I’ve also become a time traveller of sorts, with the approximate date of each postcard I’ve selected ranging from the late 19th to the early 20th centuries. This added dimension lets me travel to places and view scenes lost in time and space. Many of the buildings on display no longer exist or have undergone significant changes in the years since the postcards were made and it’s been a fantastic excuse to learn about some of the more unusual places shown.

Many postcards like this one of Kiyomizu-dera, a Buddhist temple in Kyoto, Japan, also give us a interesting glimpse into the lives of people at the time.

So join me on the Special Collections Twitter feed as I continue my daily journey. Its a fun, quirky ride around the world and who knows what adventures the postcards will have in store for us next.

Themes of travel are common in postcards. This view of Sullivan Square Elevated Terminal in Charlestown, Massachusetts is no exception and also gives us a glimpse into the postcard’s main purpose – conveying a message to those who are not with you. In times such as these, simple enduring themes, such as the need for human contact even over long distances become all the more powerful.

You can find the Special Collections Twitter feed, in which many of these postcards feature, here: 


More About the Postcard Collection

The Map Department collections – which comprise maps, atlases, books on cartography and topographic views – include thousands of postcards. Most of the postcards are topographic views but some show the interiors of buildings (stately homes, churches), and there is also a sub-collection of postcards with maps on them, usually maps specially drawn for this medium but also including some with reproductions of other maps (facsimiles).

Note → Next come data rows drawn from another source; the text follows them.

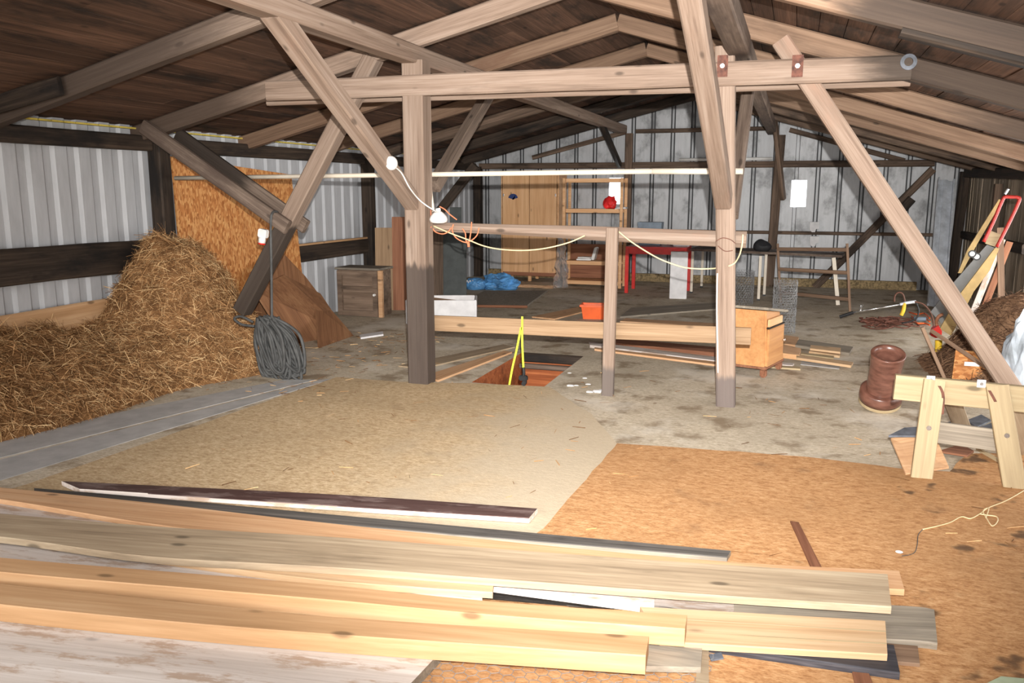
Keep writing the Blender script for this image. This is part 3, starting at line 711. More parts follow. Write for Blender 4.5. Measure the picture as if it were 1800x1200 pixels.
for _ in range(520):
    a = random.random(); x = random.uniform(-5.0, -3.6); y = random.uniform(5.6, 8.6)
    if random.random() < .35: x, y = random.uniform(-3.6, 1.8), random.uniform(3.6, 7.5)
    if HX0 - .1 < x < HX1 + .1 and HY0 - .1 < y < HY1 + .1: continue
    t = random.uniform(0, 6.28); straw(bm, V((x, y, .016)), V((math.cos(t), math.sin(t), 0)), random.uniform(.03, .11), random.uniform(.003, .006), .02)
obj('straw_litter', bm, 'hay', 'loose bits of straw scattered over the floor and carpets', 'straw', kind='stuff', origin=V((0, 0, 0)))

# ------------------------------------------------------------------ left side objects
def slab(name, pts, off, mat, label, cat, group=None, parent=None):
    """flat panel from world corner points, extruded by off; local X follows the first edge"""
    pts = [V(p) for p in pts]; x = (pts[1] - pts[0]).normalized(); n = V(off).normalized(); y = n.cross(x).normalized(); z = x.cross(y)
    m = Matrix(((x.x, y.x, z.x, pts[0].x), (x.y, y.y, z.y, pts[0].y), (x.z, y.z, z.z, pts[0].z), (0, 0, 0, 1))); inv = m.inverted()
    bm = B(); prism(bm, [inv @ p for p in pts], m.to_3x3().inverted() @ V(off))
    o = bpy.data.objects.new(name, finish(bm, name, mat)); COL.objects.link(o)
    if parent is not None:
        o.parent = parent; o.matrix_local = MW[parent.name].inverted() @ m; MW[o.name] = m; return o
    o.matrix_world = m; MW[o.name] = m
    return tag(o, label, cat, group)
slab('strand_board', [(-5.75, 6.8, .0), (-5.80, 6.8, 1.98), (-5.80, 8.85, 1.84), (-5.75, 8.98, .0)], (-.018, 0, 0), 'osb', 'large sheet of orange strand board standing against the corrugated wall', 'panel')
slab('hardboard_sheet', [(-5.50, 7.55, .0), (-5.64, 7.7, .75), (-5.68, 8.35, .98), (-5.6, 8.75, .62), (-5.45, 9.25, .0)], (-.012, .004, .004), 'brownsheet', 'tall brown hardboard sheet leaning on the strand board, rearmost of three', 'panel')
slab('hardboard_sheet', [PZ(505, 606, .0), (-5.35, 7.35, .62), (-5.40, 8.0, .72), (-5.28, 8.55, .45), PZ(612, 588, .0)], (-.012, .004, .004), 'brownsheet', 'broad brown hardboard sheet leaning in the middle of three', 'panel')
slab('hardboard_sheet', [PZ(560, 612, .0), (-5.14, 8.2, .36), (-5.14, 8.5, .30), PZ(622, 590, .0)], (-.012, .004, .004), 'brownsheet', 'narrow broken brown hardboard strip leaning in front of two others', 'panel')
# old cupboard
cw_ = .66; c0 = V((-5.74, 9.63, 0))
t = thing('old_cupboard', 'old brown cupboard with frame door standing on the floor by the corrugated wall', 'cupboard', c0 + V((.3, .1, 0)), .0)
bm = B(); rbox(bm, (0, .2, .31), (.6, .36, .62), .006); part('body', bm, 'chest', t)
bm = B(); rbox(bm, (0, .19, .635), (.66, .42, .025), .004); part('top', bm, 'grey', t)
bm = B()
for x in (-.265, .26): rbox(bm, (x, -.0, .31), (.07, .035, .6), .003)
for z in (.045, .575): rbox(bm, (0, -.0, z), (.46, .033, .07), .003)
rbox(bm, (0, -.0, .38), (.46, .03, .05), .003)
fr = part('door', bm, 'chest', t)
bm = B(); tube(bm, [(.26, -.015, .3), (.26, -.05, .3)], .016, 10); part('knob', bm, 'white', fr)
bm = B(); rbox(bm, (.33, .02, .31), (.06, .05, .62), .004); part('jamb', bm, 'peach', t, label='lighter orange side strip')
# planks and panels standing at the corrugated wall
def stand(name, label, x0, x1, ytop, yb, mat, lean=.12, th=.03, cat='board', ww=None, q=1.0):
    a, b = PZ(x0, yb), PZ(x1, yb); Y = (a.y + b.y) / 2
    h = PY((x0 + x1) / 2, ytop, Y + lean).z
    w = (b - a).length; c = (a + b) / 2; d = (b - a).normalized()
    n = V((-d.y, d.x, 0)); top = c + n * lean + V((0, 0, h))
    u = (top - c).normalized(); yv = u.cross(d)
    m = Matrix(((u.x, d.x, -yv.x, c.x), (u.y, d.y, -yv.y, c.y), (u.z, d.z, -yv.z, c.z), (0, 0, 0, 1)))
    bm = B(); L = (top - c).length; rbox(bm, (L / 2, 0, -th / 2), (L, w, th), .003)
    o = bpy.data.objects.new(name, finish(bm, name, mat)); COL.objects.link(o); o.matrix_world = m; MW[o.name] = m
    return tag(o, label, cat)
stand('chipboard_sheet', 'pale chipboard panel standing just right of the old cupboard', 661, 692, 400, 545, 'tan_timber', .1)
stand('standing_plank', 'reddish brown plank standing left of the thick post', 691, 722, 381, 545, 'redwood', .1)
stand('standing_plank', 'narrow brown plank leaning just right of the thick post', 757, 779, 405, 520, 'timber_brown', .15)
stand('plastic_sheet', 'dark green grey panel standing right of the thick post', 779, 820, 410, 519, 'darkplastic', .12, .05)
stand('plastic_sheet', 'narrow dark panel standing behind the green grey one', 792, 812, 364, 512, 'darkplastic', .1, .02)
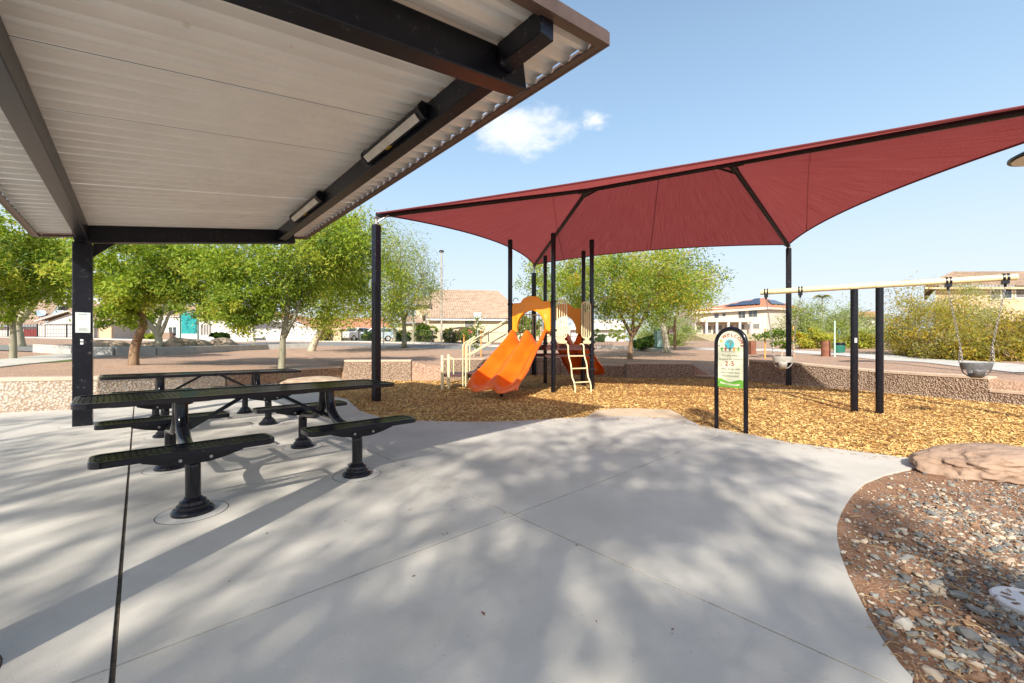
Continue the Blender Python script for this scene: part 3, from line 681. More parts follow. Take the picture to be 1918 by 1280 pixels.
# ------------------------------------------------------------------ picnic tables
def lattice(mb, lx, ly, z, ang, gap, w, h, rc=.08):
    """expanded metal: two families of thin strands clipped to a rounded rectangle"""
    for sgn in (1, -1):
        d = Vector((math.cos(ang), sgn * math.sin(ang), 0)); n = Vector((-d.y, d.x, 0))
        R_ = lx * abs(n.x) + ly * abs(n.y); k = -R_
        while k < R_:
            o = n * k; t0, t1 = -9, 9
            for comp, lim in ((0, lx), (1, ly)):
                if abs(d[comp]) > 1e-6:
                    a, b = (-lim - o[comp]) / d[comp], (lim - o[comp]) / d[comp]; t0, t1 = max(t0, min(a, b)), min(t1, max(a, b))
            if t1 - t0 > .02:
                a, b = o + d * t0, o + d * t1
                for e in (0, 1):
                    p = a if e == 0 else b
                    if abs(p.x) > lx - rc * .6 and abs(p.y) > ly - rc * .6:
                        q = (b - a).normalized() * rc * .5
                        if e == 0: a = a + q
                        else: b = b - q
                if (b - a).dot(d) > .01: mb.bar((a.x, a.y, z), (b.x, b.y, z), w, h)
            k += gap
def rim(mb, lx, ly, z0, z1, rc, inner):
    def ring(l, w, r):
        pts = []
        for cx, cy, a0 in ((l - r, w - r, 0), (-l + r, w - r, 90), (-l + r, -w + r, 180), (l - r, -w + r, 270)):
            for k in range(6): a = R(a0 + k * 18); pts.append((cx + r * math.cos(a), cy + r * math.sin(a)))
        return pts
    o, i = ring(lx, ly, rc), ring(lx - inner, ly - inner, max(.02, rc - inner)); n = len(o)
    rows = [[(*p, z0) for p in o], [(*p, z1 - .006) for p in o]]
    o2 = ring(lx - .006, ly - .006, rc - .004)
    rows += [[(*p, z1) for p in o2], [(*p, z1) for p in i], [(*p, z1 - .012) for p in i], [(*p, z0) for p in ring(lx - .006, ly - .006, rc - .004)]]
    rows = [r + [r[0]] for r in rows]
    mb.grid(rows); mb.grid([rows[-1], rows[0]])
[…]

This postcard of the silver gates in Saint John’s church on the island of Malta gives an idea of some of the internal spaces represented within the collection.

The cards have been acquired mostly by donation; some have writing (and stamps) on the reverse, some are unused. Given the size of the collection we are unable to catalogue, or even list, the cards. Instead they are annotated with place names, as described above, and filed in special filing cabinets in two sequences, one for places in Great Britain and Ireland, the other for the countries of the rest of the World. Unfortunately we do not have time to assign a publication date to the cards so they are not filed in any chronological order.

The collection is truly vast! This image is of just one of countless boxes that are brimfull with unsorted postcards. A treasure trove waiting to be unlocked.

It is great to be processing some of this backlog, clearing some shelf space and making this fascinating resource a little more accessible. If you would like to look at some of the cards, just ask a member of Map Department staff.

The Blue Grotto (Grotto Azzurra) in Capri, Italy. A sea cave with calm crystal blue water.

Other Map Department Lockdown Activities

Cambridge University Library has been closed to most staff since Friday 20th March so we have all been working from home as best we can. Apart from the project outlined above, and the promoting of the maps available on the Cambridge Digital Library via Twitter, virtual meetings have taken place, and Anne Taylor has been working on a number of projects. The first entailed updating the Map Department’s Finding List – a vital document that tells us where our collections are stored. This is a surprisingly complicated document due to the many types of classmark we have, because we are unable to store all items in strict order of classmark, and because we have storage scattered throughout the building, and beyond.

One of three maps of parts of Burma (now Myanmar) presented to Cambridge University Library by Louis Allan Goss in 1910 and now available for viewing in Cambridge Digital Library. View it on CUDL here: https://cudl.lib.cam.ac.uk/view/MS-MAPS-MS-PLANS-R-C-00001/1

Another large project is the editing and checking of our data in preparation for its migration from Janus to the new Archives Management System which will go live later this year.

Lockdown has also provided an opportunity to revise policy and procedural documents and to update web and intranet pages. And, of course, we are still receiving enquiries. We answer these as best we can, though it is easy to forget – just for a moment – that you can’t just go to the stacks and check that vital print code!